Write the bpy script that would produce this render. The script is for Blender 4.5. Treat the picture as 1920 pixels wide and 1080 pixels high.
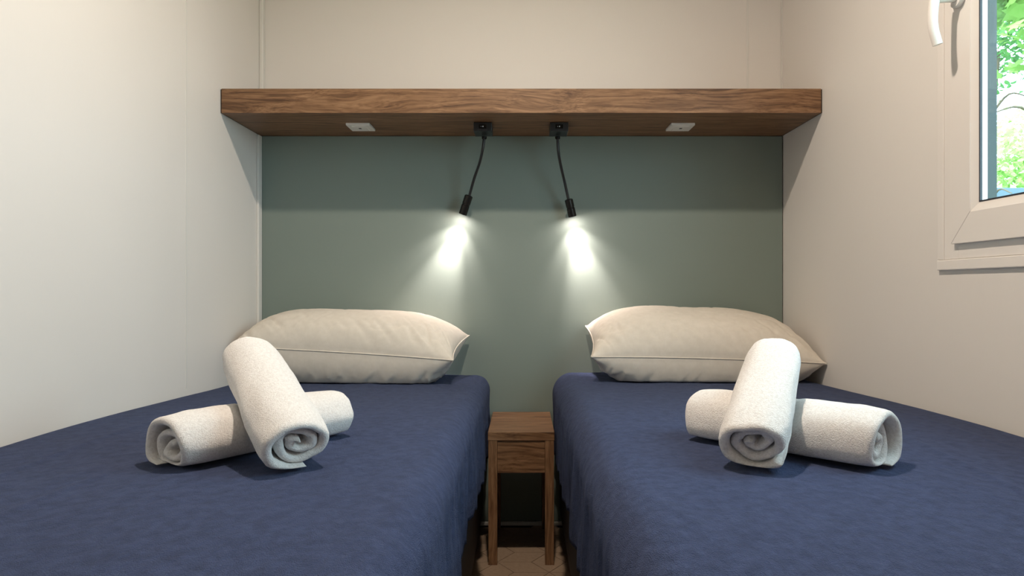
import bpy, bmesh, math, random
from mathutils import Vector, Matrix, noise

# ---------------------------------------------------------------- reset
for o in list(bpy.data.objects):
    bpy.data.objects.remove(o, do_unlink=True)
scene = bpy.context.scene
col = scene.collection
random.seed(7)

# ---------------------------------------------------------------- measures (metres)
F = 1300.0                 # focal length in pixels of a 1920 px wide frame
CH = 0.808                 # camera height
XL, XR = -0.897, 0.889     # side walls
YW = 2.380                 # back wall
YP = 2.364                 # face of the green panel
YB = -0.75                 # wall behind the camera
ZC = 2.15                  # ceiling

# ---------------------------------------------------------------- camera
cam_d = bpy.data.cameras.new('camera')
cam = bpy.data.objects.new('camera', cam_d)
col.objects.link(cam)
cam.location = (0, 0, CH)
cam.rotation_euler = (math.pi / 2, 0, 0)
cam_d.sensor_width = 36.0
cam_d.lens = 36.0 * F / 1920.0
cam_d.shift_x = -20.0 / 1920.0
cam_d.clip_start = 0.02
scene.camera = cam

# ---------------------------------------------------------------- colour management
vs = scene.view_settings
vs.view_transform = 'Standard'
vs.look = 'None'
vs.exposure = 0.10
vs.gamma = 1.0
vs.use_curve_mapping = False

# ---------------------------------------------------------------- sky and sun
world = bpy.data.worlds.new('sky')
scene.world = world
world.use_nodes = True
wn = world.node_tree
wn.nodes.clear()
wo = wn.nodes.new('ShaderNodeOutputWorld')
bg = wn.nodes.new('ShaderNodeBackground')
bg.inputs[0].default_value = (0.65, 0.82, 1.0, 1)
bg.inputs[1].default_value = 9.5
wn.links.new(bg.outputs[0], wo.inputs[0])

sun_d = bpy.data.lights.new('sun', 'SUN')
sun_d.energy = 8.0
sun_d.angle = 0.01
sun_d.color = (1.0, 0.95, 0.86)
sun = bpy.data.objects.new('sun', sun_d)
col.objects.link(sun)
sun.rotation_euler = (math.radians(18), math.radians(-42), 0)   # from the left, behind the house

TR_P = 0.085
# window portal (guides sky sampling only, gives no light itself)
pd = bpy.data.lights.new('window_portal', 'AREA')
pd.shape = 'RECTANGLE'
pd.size = 0.86
pd.size_y = 0.82
pd.cycles.is_portal = True
po = bpy.data.objects.new('window_portal', pd)
col.objects.link(po)
po.location = (XR + TR_P, 0.985, 1.33)
po.rotation_euler = (0, math.pi / 2, 0)

LAMP_W = 20.0
LAMP_COL = (1.0, 0.845, 0.70)

# ================================================================ materials
def new_mat(name):
    m = bpy.data.materials.new(name)
    m.use_nodes = True
    nt = m.node_tree
    b = nt.nodes['Principled BSDF']
    return m, nt, b

def N(nt, t, **kw):
    n = nt.nodes.new(t)
    for k, v in kw.items():
        setattr(n, k, v)
    return n

def L(nt, a, b):
    nt.links.new(a, b)

def coords(nt, scale, kind='Object'):
    tc = N(nt, 'ShaderNodeTexCoord')
    mp = N(nt, 'ShaderNodeMapping')
    mp.inputs['Scale'].default_value = scale
    L(nt, tc.outputs[kind], mp.inputs[0])
    return mp.outputs[0]

def nz(nt, vec, scale, detail=3.0, rough=0.5):
    n = N(nt, 'ShaderNodeTexNoise')
    n.inputs['Scale'].default_value = scale
    n.inputs['Detail'].default_value = detail
    n.inputs['Roughness'].default_value = rough
    L(nt, vec, n.inputs['Vector'])
    return n.outputs['Fac']

def ramp(nt, fac, stops):
    r = N(nt, 'ShaderNodeValToRGB')
    els = r.color_ramp.elements
    while len(els) < len(stops):
        els.new(0.5)
    for e, (p, c) in zip(els, stops):
        e.position = p
        e.color = (*c, 1)
    L(nt, fac, r.inputs[0])
    return r.outputs[0]

def bump(nt, b, h, strength, dist):
    bp = N(nt, 'ShaderNodeBump')
    bp.inputs['Strength'].default_value = strength
    bp.inputs['Distance'].default_value = dist
    L(nt, h, bp.inputs['Height'])
    L(nt, bp.outputs[0], b.inputs['Normal'])

def plain(name, c, rough=0.5, metal=0.0, spec=0.5):
    m, nt, b = new_mat(name)
    b.inputs['Base Color'].default_value = (*c, 1)
    b.inputs['Roughness'].default_value = rough
    b.inputs['Metallic'].default_value = metal
    b.inputs['Specular IOR Level'].default_value = spec
    return m

def wallpaper(name, c1, c2, rough=0.55):
    m, nt, b = new_mat(name)
    v = coords(nt, (1, 1, 1))
    big = nz(nt, v, 1.6, 2)
    L(nt, ramp(nt, big, [(0.3, c1), (0.7, c2)]), b.inputs['Base Color'])
    v2 = coords(nt, (420, 420, 40))
    fine = nz(nt, v2, 1.0, 2)
    bump(nt, b, fine, 0.12, 0.0008)
    b.inputs['Roughness'].default_value = rough
    b.inputs['Specular IOR Level'].default_value = 0.3
    return m

def wood(name, axis, dark, mid, light, rough=0.45):
    m, nt, b = new_mat(name)
    s = [1.0, 1.0, 1.0]
    tc = N(nt, 'ShaderNodeTexCoord')
    # slow warp that bends the grain lines into long arches
    mp0 = N(nt, 'ShaderNodeMapping')
    w = [9.0, 9.0, 9.0]; w[axis] = 2.2
    mp0.inputs['Scale'].default_value = w
    L(nt, tc.outputs['Object'], mp0.inputs[0])
    nw = N(nt, 'ShaderNodeTexNoise')
    nw.inputs['Scale'].default_value = 1.0
    nw.inputs['Detail'].default_value = 2.0
    L(nt, mp0.outputs[0], nw.inputs['Vector'])
    sub = N(nt, 'ShaderNodeVectorMath', operation='SUBTRACT')
    L(nt, nw.outputs['Color'], sub.inputs[0])
    sub.inputs[1].default_value = (0.5, 0.5, 0.5)
    sc = N(nt, 'ShaderNodeVectorMath', operation='SCALE')
    L(nt, sub.outputs[0], sc.inputs[0])
    sc.inputs['Scale'].default_value = 0.085
    ad = N(nt, 'ShaderNodeVectorMath', operation='ADD')
    L(nt, tc.outputs['Object'], ad.inputs[0])
    L(nt, sc.outputs[0], ad.inputs[1])
    mp = N(nt, 'ShaderNodeMapping')
    g = [110.0, 110.0, 110.0]; g[axis] = 3.0
    mp.inputs['Scale'].default_value = g
    L(nt, ad.outputs[0], mp.inputs[0])
    grain = nz(nt, mp.outputs[0], 1.0, 4, 0.6)
    mp2 = N(nt, 'ShaderNodeMapping')
    g2 = [520.0, 520.0, 520.0]; g2[axis] = 22.0
    mp2.inputs['Scale'].default_value = g2
    L(nt, ad.outputs[0], mp2.inputs[0])
    pores = nz(nt, mp2.outputs[0], 1.0, 2, 0.5)
    base = ramp(nt, grain, [(0.30, dark), (0.50, mid), (0.72, light)])
    pr = ramp(nt, pores, [(0.32, (0.55, 0.5, 0.46)), (0.52, (1, 1, 1))])
    mx = N(nt, 'ShaderNodeMixRGB', blend_type='MULTIPLY')
    mx.inputs[0].default_value = 0.8
    L(nt, base, mx.inputs[1]); L(nt, pr, mx.inputs[2])
    L(nt, mx.outputs[0], b.inputs['Base Color'])
    bump(nt, b, pores, 0.25, 0.0006)
    b.inputs['Roughness'].default_value = rough
    b.inputs['Specular IOR Level'].default_value = 0.35
    return m

def cloth(name, c1, c2, weave=900.0, bstr=0.35, bdist=0.001, sheen=0.05, wave=True):
    m, nt, b = new_mat(name)
    v = coords(nt, (1, 1, 1))
    mot = nz(nt, v, 55.0, 4, 0.65)
    L(nt, ramp(nt, mot, [(0.32, c1), (0.68, c2)]), b.inputs['Base Color'])
    fine = nz(nt, coords(nt, (weave, weave * 0.6, weave)), 1.0, 1)
    mid = nz(nt, coords(nt, (120, 60, 90)), 1.0, 3)
    a = N(nt, 'ShaderNodeMath', operation='MULTIPLY_ADD')
    L(nt, mid, a.inputs[0]); a.inputs[1].default_value = 1.4; L(nt, fine, a.inputs[2])
    bump(nt, b, a.outputs[0], bstr, bdist)
    b.inputs['Roughness'].default_value = 0.9
    b.inputs['Specular IOR Level'].default_value = 0.15
    b.inputs['Sheen Weight'].default_value = sheen
    b.inputs['Sheen Roughness'].default_value = 0.6
    return m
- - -
> **YOUR GOAL**: From the opening line of the listing above through the line bearing "wn.links.new(bg.outputs[0], wo.inputs[0])", repeat each line exactly. Drop every picture.

> **EXERCISE ANSWER**:
Write the bpy script that would produce this render. The script is for Blender 4.5. Treat the picture as 1920 pixels wide and 1080 pixels high.
import bpy, bmesh, math, random
from mathutils import Vector, Matrix, noise

# ---------------------------------------------------------------- reset
for o in list(bpy.data.objects):
    bpy.data.objects.remove(o, do_unlink=True)
scene = bpy.context.scene
col = scene.collection
random.seed(7)

# ---------------------------------------------------------------- measures (metres)
F = 1300.0                 # focal length in pixels of a 1920 px wide frame
CH = 0.808                 # camera height
XL, XR = -0.897, 0.889     # side walls
YW = 2.380                 # back wall
YP = 2.364                 # face of the green panel
YB = -0.75                 # wall behind the camera
ZC = 2.15                  # ceiling

# ---------------------------------------------------------------- camera
cam_d = bpy.data.cameras.new('camera')
cam = bpy.data.objects.new('camera', cam_d)
col.objects.link(cam)
cam.location = (0, 0, CH)
cam.rotation_euler = (math.pi / 2, 0, 0)
cam_d.sensor_width = 36.0
cam_d.lens = 36.0 * F / 1920.0
cam_d.shift_x = -20.0 / 1920.0
cam_d.clip_start = 0.02
scene.camera = cam

# ---------------------------------------------------------------- colour management
vs = scene.view_settings
vs.view_transform = 'Standard'
vs.look = 'None'
vs.exposure = 0.10
vs.gamma = 1.0
vs.use_curve_mapping = False

# ---------------------------------------------------------------- sky and sun
world = bpy.data.worlds.new('sky')
scene.world = world
world.use_nodes = True
wn = world.node_tree
wn.nodes.clear()
wo = wn.nodes.new('ShaderNodeOutputWorld')
bg = wn.nodes.new('ShaderNodeBackground')
bg.inputs[0].default_value = (0.65, 0.82, 1.0, 1)
bg.inputs[1].default_value = 9.5
wn.links.new(bg.outputs[0], wo.inputs[0])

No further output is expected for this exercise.